▸ Collected data:
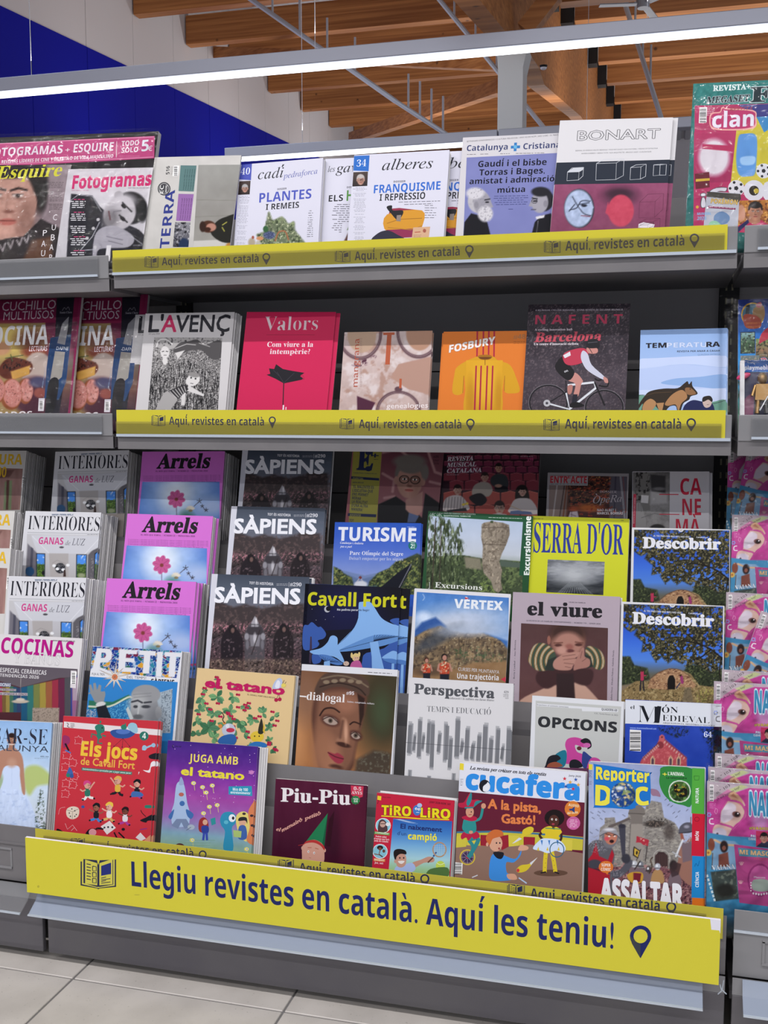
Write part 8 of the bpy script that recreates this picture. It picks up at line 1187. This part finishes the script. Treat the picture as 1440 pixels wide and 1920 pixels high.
    r.p([(200, 1130), (290, 1110), (320, 1150), (300, 1210), (260, 1240), (210, 1220)], '686870', 6, sm=True); r.p([(215, 1130), (260, 1120), (306, 1140), (300, 1190), (265, 1215), (225, 1195)], 'b0705c', 6, sm=True).e(268, 1190, 17, 13, '2c1418', .3).l([(240, 1185), (300, 1182)], 3, 'd8c8c0', .0).l([(225, 1135), (262, 1146)], 6, '30201c').l([(278, 1145), (304, 1138)], 6, '30201c').e(248, 1153, 9, 5, 'e0d8d4', .4).e(290, 1152, 8, 5, 'e0d8d4', .4).e(232, 1170, 20, 14, 'c04854', .8); r.p([(178, 1140), (190, 1110), (230, 1088), (280, 1090), (310, 1120), (330, 1165), (300, 1140), (240, 1120), (190, 1150)], '8c8c94', 5, sm=True).e(250, 1102, 40, 10, 'c4c4cc', .8).l(spl([(180, 1150), (230, 1126), (300, 1140), (330, 1170)], 4, False), 4, '2c2c34')
    # knight seen from behind, right
    r.p([(700, 1400), (760, 1350), (780, 1240), (830, 1190), (870, 1180), (872, 1500), (800, 1480), (760, 1420)], '8c6458', 5, sm=True).p([(790, 1200), (870, 1190), (872, 1330), (800, 1350)], '6c5c64', 6).sp(6, '9c9ca8', .52, 25, r.pm([(780, 1120), (870, 1110), (870, 1210), (790, 1200)])); r.p([(770, 1130), (780, 1080), (820, 1050), (868, 1056), (868, 1120), (800, 1130)], '50505c', 5, sm=True).e(830, 1080, 20, 12, '8c8c9c', .8).l([(770, 1130), (870, 1118)], 5, '1c1c24'); r.p([(780, 1130), (800, 1130), (815, 1180), (790, 1190)], '8c5044', 5); r.l([(862, 1010), (860, 1060)], 7, '6c5040').l([(800, 1180), (750, 1300)], 14, 'c8ccd4').l([(725, 1270), (785, 1310)], 8, 'a8acb4').e(730, 1370, 30, 40, '2c2426', .4).p([(700, 1400), (735, 1340), (790, 1360), (770, 1440), (720, 1460)], '34262a', 6, .8)
    r.p([(830, 1000), (866, 985), (866, 1060), (850, 1050)], '8c94b4', 10, .01); a.put(r)
    a.P([(555, 800), (590, 798), (620, 815), (634, 855), (600, 850), (570, 845)], '8c6c84', True); a.L([(560, 800), (556, 880)], 3, '3c3440')
    a.P([(135, 640), (165, 614), (540, 672), (556, 690), (556, 900), (500, 900), (440, 930), (400, 950), (150, 932), (136, 915)], '1c6cbc', True); a.T('Reporter', 150, 722, 548, 750, 92, 'd8d048', 'G', out='1c5cac', ow=.04)
    a.T('D', 146, 915, 262, 925, 148, 'd8d048', 'G', out='1c5cac', ow=.02); a.T('C', 448, 918, 548, 916, 132, 'd8d048', 'G', out='1c5cac', ow=.02)
    r = a.ras(0, 0, 1, 1, 60, ((258, 740), (450, 752), (446, 942), (250, 930))); r.v('1c6cbc', '1c6cbc'); m = r.em(353, 840, 92, 94, .04); r.mix(m, '1c3c7c').sp(40, '7c8c5c', .5, 4, m).sp(24, 'b8a880', .58, 6, m).sp(24, 'c8d0dc', .62, 8, m).e(330, 790, 30, 14, 'd0d8e4', .9); r.mix(np.clip(r.em(353, 840, 92, 94, .04) * np.clip((r.X - 400) / 50, 0, 1), 0, 1) * .5, '081430'); a.put(r)
    a.P([(655, 630), (872, 645), (868, 912), (800, 918), (720, 895), (660, 840), (626, 760), (630, 690)], '2f7c3a', True); a.P([(700, 632), (874, 645), (870, 760), (700, 700)], '2f7c3a'); a.T('+', 650, 700, 682, 702, 30, 'd8d048', 'G'); a.T("L'ANIMAL", 690, 694, 812, 700, 26, 'dce4dc', 'G'); a.T('La salamandra', 678, 720, 830, 724, 16, '14241a', 'g'); a.E(777, 815, 84, 84, 'c8d4cc')
    r = a.ras(0, 0, 1, 1, 40, ((700, 738), (854, 742), (852, 892), (698, 890))); r.v('3c5c2c', '1c2c18').sp(16, '5c8444', .52, 4).l(spl([(750, 770), (745, 810), (780, 815), (820, 800), (820, 840), (780, 850)], 4, False), 22, '14140f').sp(9, 'c8a030', .56, 6, r.em(780, 805, 50, 44)).e(750, 775, 16, 14, '14140f', .3).e(745, 770, 5, 4, 'c8a030', .3)
    u = r.X - 777; v = r.Y - 815; keep = np.clip((78 - np.hypot(u, v)) / 4, 0, 1)[..., None]; r.c = r.c * keep + r.H('c8d4cc') * (1 - keep); out = np.clip((np.hypot(u, v) - 84) / 3, 0, 1)[..., None]; r.c = r.c * (1 - out) + r.H('2f7c3a') * out; a.put(r)
    for y0, y1, c, t, ty in ((640, 980, '4c9c3c', 'NATURA', 905), (980, 1298, 'b81c34', 'MÓN', 1185), (1298, 1612, '1c7cbc', 'CIÈNCIA', 1535), (1612, 1760, 'c86820', '', 0)):
        a.P([(872, y0), (968, y0 + 6), (962, y1 + 6), (866, y1)], c)
        if t: a.T(t, 920, ty, 922, ty - (115 if t != 'MÓN' else 68), 24, 'dce0e4', 'g')
    a.L([(885, 700), (925, 700), (920, 730), (890, 730)], 3, '1c4c24', closed=True); a.L([(907 + 18 * math.cos(k * .5), 1024 + 16 * math.sin(k * .5)) for k in range(14)], 3, '5c0c1c'); a.L(spl([(890, 1380), (900, 1355), (915, 1375), (925, 1335)], 4, False), 3, '0c3c6c')
    a.E(225, 1382, 55, 45, 'c86c2c'); a.P([(215, 1420), (245, 1420), (236, 1442)], 'c86c2c'); a.T('SÚPER', 192, 1378, 260, 1380, 22, 'e4dcd4', 'g'); a.T('CÒMIC', 188, 1410, 262, 1412, 22, 'e4dcd4', 'g')
    a.T('ASSALTAR', 186, 1640, 800, 1690, 165, 'dcdce4', 'G', out='dcdce4', ow=.02); a.T('CASTELLS', 190, 1800, 800, 1840, 120, 'dcdce4', 'G')
    a.P([(94, 610), (124, 614), (122, 655), (92, 650)], 'd4c438'); a.D(96, 660, 122, 6, 6, 9, '40404c'); a.D(98, 740, 124, 3, 5, 10, '40404c')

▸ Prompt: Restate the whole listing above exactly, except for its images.

▸ Result below:
Write part 8 of the bpy script that recreates this picture. It picks up at line 1187. This part finishes the script. Treat the picture as 1440 pixels wide and 1920 pixels high.
    r.p([(200, 1130), (290, 1110), (320, 1150), (300, 1210), (260, 1240), (210, 1220)], '686870', 6, sm=True); r.p([(215, 1130), (260, 1120), (306, 1140), (300, 1190), (265, 1215), (225, 1195)], 'b0705c', 6, sm=True).e(268, 1190, 17, 13, '2c1418', .3).l([(240, 1185), (300, 1182)], 3, 'd8c8c0', .0).l([(225, 1135), (262, 1146)], 6, '30201c').l([(278, 1145), (304, 1138)], 6, '30201c').e(248, 1153, 9, 5, 'e0d8d4', .4).e(290, 1152, 8, 5, 'e0d8d4', .4).e(232, 1170, 20, 14, 'c04854', .8); r.p([(178, 1140), (190, 1110), (230, 1088), (280, 1090), (310, 1120), (330, 1165), (300, 1140), (240, 1120), (190, 1150)], '8c8c94', 5, sm=True).e(250, 1102, 40, 10, 'c4c4cc', .8).l(spl([(180, 1150), (230, 1126), (300, 1140), (330, 1170)], 4, False), 4, '2c2c34')
    # knight seen from behind, right
    r.p([(700, 1400), (760, 1350), (780, 1240), (830, 1190), (870, 1180), (872, 1500), (800, 1480), (760, 1420)], '8c6458', 5, sm=True).p([(790, 1200), (870, 1190), (872, 1330), (800, 1350)], '6c5c64', 6).sp(6, '9c9ca8', .52, 25, r.pm([(780, 1120), (870, 1110), (870, 1210), (790, 1200)])); r.p([(770, 1130), (780, 1080), (820, 1050), (868, 1056), (868, 1120), (800, 1130)], '50505c', 5, sm=True).e(830, 1080, 20, 12, '8c8c9c', .8).l([(770, 1130), (870, 1118)], 5, '1c1c24'); r.p([(780, 1130), (800, 1130), (815, 1180), (790, 1190)], '8c5044', 5); r.l([(862, 1010), (860, 1060)], 7, '6c5040').l([(800, 1180), (750, 1300)], 14, 'c8ccd4').l([(725, 1270), (785, 1310)], 8, 'a8acb4').e(730, 1370, 30, 40, '2c2426', .4).p([(700, 1400), (735, 1340), (790, 1360), (770, 1440), (720, 1460)], '34262a', 6, .8)
    r.p([(830, 1000), (866, 985), (866, 1060), (850, 1050)], '8c94b4', 10, .01); a.put(r)
    a.P([(555, 800), (590, 798), (620, 815), (634, 855), (600, 850), (570, 845)], '8c6c84', True); a.L([(560, 800), (556, 880)], 3, '3c3440')
    a.P([(135, 640), (165, 614), (540, 672), (556, 690), (556, 900), (500, 900), (440, 930), (400, 950), (150, 932), (136, 915)], '1c6cbc', True); a.T('Reporter', 150, 722, 548, 750, 92, 'd8d048', 'G', out='1c5cac', ow=.04)
    a.T('D', 146, 915, 262, 925, 148, 'd8d048', 'G', out='1c5cac', ow=.02); a.T('C', 448, 918, 548, 916, 132, 'd8d048', 'G', out='1c5cac', ow=.02)
    r = a.ras(0, 0, 1, 1, 60, ((258, 740), (450, 752), (446, 942), (250, 930))); r.v('1c6cbc', '1c6cbc'); m = r.em(353, 840, 92, 94, .04); r.mix(m, '1c3c7c').sp(40, '7c8c5c', .5, 4, m).sp(24, 'b8a880', .58, 6, m).sp(24, 'c8d0dc', .62, 8, m).e(330, 790, 30, 14, 'd0d8e4', .9); r.mix(np.clip(r.em(353, 840, 92, 94, .04) * np.clip((r.X - 400) / 50, 0, 1), 0, 1) * .5, '081430'); a.put(r)
    a.P([(655, 630), (872, 645), (868, 912), (800, 918), (720, 895), (660, 840), (626, 760), (630, 690)], '2f7c3a', True); a.P([(700, 632), (874, 645), (870, 760), (700, 700)], '2f7c3a'); a.T('+', 650, 700, 682, 702, 30, 'd8d048', 'G'); a.T("L'ANIMAL", 690, 694, 812, 700, 26, 'dce4dc', 'G'); a.T('La salamandra', 678, 720, 830, 724, 16, '14241a', 'g'); a.E(777, 815, 84, 84, 'c8d4cc')
    r = a.ras(0, 0, 1, 1, 40, ((700, 738), (854, 742), (852, 892), (698, 890))); r.v('3c5c2c', '1c2c18').sp(16, '5c8444', .52, 4).l(spl([(750, 770), (745, 810), (780, 815), (820, 800), (820, 840), (780, 850)], 4, False), 22, '14140f').sp(9, 'c8a030', .56, 6, r.em(780, 805, 50, 44)).e(750, 775, 16, 14, '14140f', .3).e(745, 770, 5, 4, 'c8a030', .3)
    u = r.X - 777; v = r.Y - 815; keep = np.clip((78 - np.hypot(u, v)) / 4, 0, 1)[..., None]; r.c = r.c * keep + r.H('c8d4cc') * (1 - keep); out = np.clip((np.hypot(u, v) - 84) / 3, 0, 1)[..., None]; r.c = r.c * (1 - out) + r.H('2f7c3a') * out; a.put(r)
    for y0, y1, c, t, ty in ((640, 980, '4c9c3c', 'NATURA', 905), (980, 1298, 'b81c34', 'MÓN', 1185), (1298, 1612, '1c7cbc', 'CIÈNCIA', 1535), (1612, 1760, 'c86820', '', 0)):
        a.P([(872, y0), (968, y0 + 6), (962, y1 + 6), (866, y1)], c)
        if t: a.T(t, 920, ty, 922, ty - (115 if t != 'MÓN' else 68), 24, 'dce0e4', 'g')
    a.L([(885, 700), (925, 700), (920, 730), (890, 730)], 3, '1c4c24', closed=True); a.L([(907 + 18 * math.cos(k * .5), 1024 + 16 * math.sin(k * .5)) for k in range(14)], 3, '5c0c1c'); a.L(spl([(890, 1380), (900, 1355), (915, 1375), (925, 1335)], 4, False), 3, '0c3c6c')
    a.E(225, 1382, 55, 45, 'c86c2c'); a.P([(215, 1420), (245, 1420), (236, 1442)], 'c86c2c'); a.T('SÚPER', 192, 1378, 260, 1380, 22, 'e4dcd4', 'g'); a.T('CÒMIC', 188, 1410, 262, 1412, 22, 'e4dcd4', 'g')
    a.T('ASSALTAR', 186, 1640, 800, 1690, 165, 'dcdce4', 'G', out='dcdce4', ow=.02); a.T('CASTELLS', 190, 1800, 800, 1840, 120, 'dcdce4', 'G')
    a.P([(94, 610), (124, 614), (122, 655), (92, 650)], 'd4c438'); a.D(96, 660, 122, 6, 6, 9, '40404c'); a.D(98, 740, 124, 3, 5, 10, '40404c')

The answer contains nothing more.